We kunnen het gemakkelijk aanvaarden dat Jezus mensen tot echte discipelen maakt. Maar wij hebben zijn gaven, inzichten en volmacht niet. Dus zullen wij geen discipelen kunnen maken zoals Hij, denken veel mensen. Maar de opdracht luidt dat we mensen tot discipelen moeten maken. Geen tweederangs discipelen, maar discipelen, net zoals Jezus dat deed. Hoe kan dat dan? Dat is omdat we hetzelfde Woord hebben als Hij. Wij zijn niet zo machtig als Jezus. Maar het Woord is hetzelfde. Mensen veranderen door het Woord. Als wij dat Woord doorgeven, zullen we net zulke discipelen zien opgroeien als dat gebeurde door Jezus.

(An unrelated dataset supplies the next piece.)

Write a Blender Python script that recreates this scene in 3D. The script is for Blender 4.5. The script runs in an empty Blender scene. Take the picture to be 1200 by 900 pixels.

Wat een bijzonder inspirerende gedachte!

 

Alle volken

Alle volken... Moet je dan verre reizen maken? Welnee. Bij alle volken hoort ook je eigen volk. Als je een mogelijkheid hebt om mensen van een andere cultuur en taal te bereiken dan is dat prima. Maar dat is niet beter dan het bereiken van Nederlanders of Belgen. Het meest effectief kun je werken met mensen van wie je de taal en cultuur kent. Als ieder doet wat er op zijn weg komt, dan zullen we samen de hele wereld bereiken. Maar dit laat wel iets van wezenlijk belang zien. Een kerk is nooit bestemd voor één volk, ras of natie. De kerk is in wezen universeel. Dat betekent ook dat alle mensen in principe welkom zijn in onze kerk, al zal dat vanwege taalverschillen en verschillende gewoonten vaak niet gebeuren. Toch is het goed om publiekelijk te laten merken dat we niet slechts horen bij een dorps- of wijkkerk, maar bij de wereldwijde gemeenschap van Jezus. We voelen ons wezenlijk betrokken bij alle anderen die datzelfde geloof belijden.

 

Slotconclusie

Wij, discipelen van Jezus, maken anderen tot discipelen. De kerk is een school, een opleiding. We zoeken naar een sterke overtuiging, Bijbelse kennis en een levensstijl die daarop is gebaseerd, bij onszelf en elkaar. Veel kerken maken hun leden tot kerkvolk, tot meelopers. Maar discipelen zijn voortrekkers en pioniers. Mattheüs 28 nodigt de hele wereldkerk uit tot de oorspronkelijke radicaliteit van de kerk.